10 responses to “First sport, now books, what has Gove got against learning for the many not the few?”

  1. I have a real life funny, but very tragic, teaching moment to explain why the Bookstart scheme works.
    The scene : School Book Fair in a very challenging school on a very deprived estate.
    Child “Mum, can we go and get a book?”
    Mum “What do you want a f ****** book for? You already have one at home.”

    Case for keeping government Bookstart grant proven.

  2. Alastair, you can’t have all those working class oiks becoming educated, they might want to form a political party or perish the thought, a government.
    No keep the universities for those who it was meant for, the upper classes, don’t have the plebs reading and let them get their news from Uncle Rupert via his papers and FoxNews UK.
    ps Have a lovely Tory Dickensian Christmas (you know, workhouses, child chimney sweeps, want, squalor, ignorance……)

  3. The Coalition keep going on about how their policies will help ‘the poor’ or ‘the disadvantaged’. This is one of the foundation stones of the Coalition mantra, as is ‘the mountain of debt left by Labour’. In practice, as the Bookstart episode confirms, we have an old-fashioned Tory government, aided and abetted by LibDems, and we have the same old nasty party policies. Removal of the Bookstart £13 million reminds me of Margaret Thatcher and the school milk episode in the early 1970s – basically the Tories have always hated the Welfare State. But then millionaires like Gove, and people like Thatcher married to millionaires, don’t need it, and they haven’t the imagination or sympathy to consider that others in society might need it. It’s good to see people like Philip Pullman and Andrew Motion lambasting Gove’s mean-spirited proposal – you wish the man would get out more!
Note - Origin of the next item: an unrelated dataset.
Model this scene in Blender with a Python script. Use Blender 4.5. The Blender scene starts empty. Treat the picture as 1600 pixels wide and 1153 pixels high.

  4. Where do the Tories get these silly ideas from?
    The Archbishop of Canterbury said that wealthy should pay their fair share for economic downturn.
    The rich gained most during the boom years. Even in 2010 the collective wealth of the richest 1,000 people in the UK rose to £335.5bn. In 1997 the figure was at £98.99bn.
    If the most prosperous 1,000 were to give 25% of their wealth, it would contribute £84bn. There would be no need for cuts. And best of all, this contribution would not have any effect on the quality of life of the rich!
    Politics is about choices. You can choose between taking books out of hands of poor children or taking money from the rich.
    I know how I would choose.

  5. As a public sector employee I was under constant threat of redundancy for the last ten years or so of the last Conservative Government, right up to 1997. At no time during Labour’s thirteen years of office was I under threat of redundancy. Now, with a Tory-led Coaition in office, I am under threat of redundancy again. These are hard facts Richard, and my story can be multiplied round the UK population. So the answer to your cynical one-liner is – damned well YES!

  6. The primary school where my children went received two extensions, a computer suite, whiteboards, broadband access, a new gas boiler, playground resurfaced, new fences all round,extended car park, classroom assistants and class sizes under thirty. Labour also tripled the actual money spent per pupil.

  7. Hands up those who think we should start referring to Govey as Mr Gradgrind. “Teach these boys and girls nothing but facts. Facts alone are wanted in life. Plant nothing else, and root out everything else. You can only form the minds of reasoning animals upon Facts: nothing else will ever e of any service to them.” ‘Hard Times’, Chapter 1. Sound familiar?

  8. And today we read that because of the monumental increase in exam grade awards under New Labour’s “Everyone gets a cigar policy”, Universities are introducing entrance exams to select students! That way they can be far more selective than they could be via “honest” exam grades.
    Geddit?

  9. The usual mantra of dumbing down exams again. Nothing to do with the kids actually working hard to achieve their results?